Some facts about Delta Streets:
n The school is just nine years old, the brainchild of Howard, who grew up in the Barnett Reservoir area and played football and baseball at Northwest Rankin before attending Mississippi State, where he was a football walk-on under Sylvester Croom.
n Delta Streets, located in downtown Greenwood in a partially renovated (and still being renovated) automobile dealership, has an enrollment of 95, all boys, in grades 7 through 12. The school currently has no football field or gymnasium. The football team usually practices in an open field behind a nearby church.
n The school’s enrollment is about 75% African American and 25% Hispanic. The football team has 18 players, but only 14 of those are 10th grade or older.
n There is a strong emphasis on both Christian faith and discipline. Discipline is non-negotiable.
“We are not a fit for everybody,” Howard said. “If a student can’t or won’t follow our rules and values, they move on. Typically, they go back to public school.”
Howard, himself, formerly taught and coached at Greenwood High School, where he was dismayed with the lack of discipline — more specifically, he says, the lack of demand for discipline.
Delta Streets began the school year with 105 students. Ten have moved on. On the other hand, enrollment has steadily increased year to year.
Al’Javeez McGhee, who goes by AJ, is the team’s slender, 17-year-old senior quarterback who ran afoul of the school’s rules in the seventh grade, came back a year later and, said Howard, has blossomed as a student, athlete and citizen.
“AJ is going to be successful in life, no matter what he chooses to do,” Howard said.
McGhee, soft-spoken to the point coaches have had to insist he bark the signals, wants to be a scientist. Currently, he takes two college courses at nearby Mississippi Delta Community College and plans eventually to attend a four-year university.
Delta Streets, McGhee says, “has equipped me to be a better person. My teachers have pushed me. My mom pushes me. I have learned so much here.”
McGhee has known and competed athletically against many of Greenville Christian’s players for much of his life. Earlier this fall, he traveled to Ridgeland to watch the Saints dismantle defending MAIS state champion Madison-Ridgeland Academy 58-32. So he knows what his team is up against.
“Oh man, they are really, really good,” said McGhee, who is realistic about his and his team’s goals Friday night.
“I just want to compete,” McGhee said. “We want to score against them, put some points on the board — not many teams do.”

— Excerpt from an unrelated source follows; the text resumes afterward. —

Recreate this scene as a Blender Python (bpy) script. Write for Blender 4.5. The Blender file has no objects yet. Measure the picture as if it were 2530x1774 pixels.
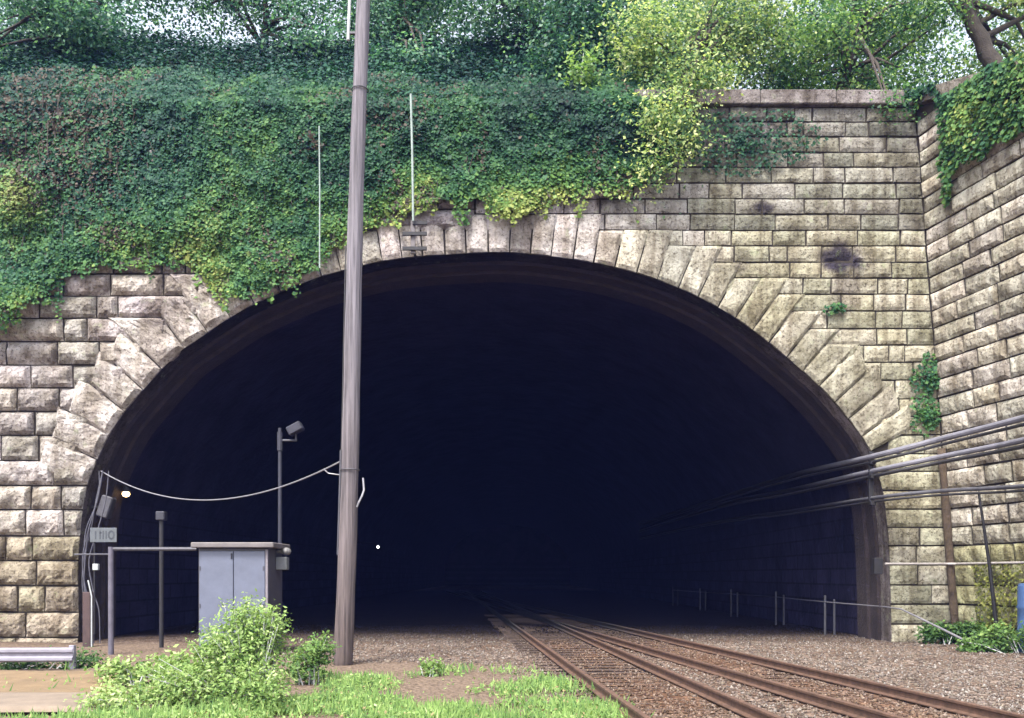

Upshaw, the head coach who once played as a 380-pound nose tackle for Texas State and later in the Arena Football League, says he has set some realistic goals for Friday night in terms of first downs, defensive stops and other statistical categories. He once played a game against nationally ranked Texas A&M when he was at Texas State, which was then a division below A&M and given little chance to compete. “But we were down only three points at halftime, and eventually lost a close game in the fourth quarter, but we were competitive,” he said.
Upshaw said he and his Texas State teammates left College Station feeling better about themselves and eventually finished the season ranked No. 4 in Division I-AA, winning two playoff games. He would dearly love for his small pride of Lions to have a similar experience Friday night.
Realistically, this matchup is far more one-sided than that one years ago in Texas, but running back Jaylen Lewis, the Lions’ best player, is eager to play. He ran for 240 yards and four touchdowns in a 33-20 victory over Rossville (Tenn.) Christian Academy last week.
“I want to compete,” Lewis said. “I want to show what I can do. I know how good they are, but I am not scared.”
Upshaw says his team is making strides. The Lions are on a modest two-game winning streak. Two weeks ago, in a 13-8 victory over Riverside, Cristian Ledesma, a 10th grader, kicked the first extra point in school history.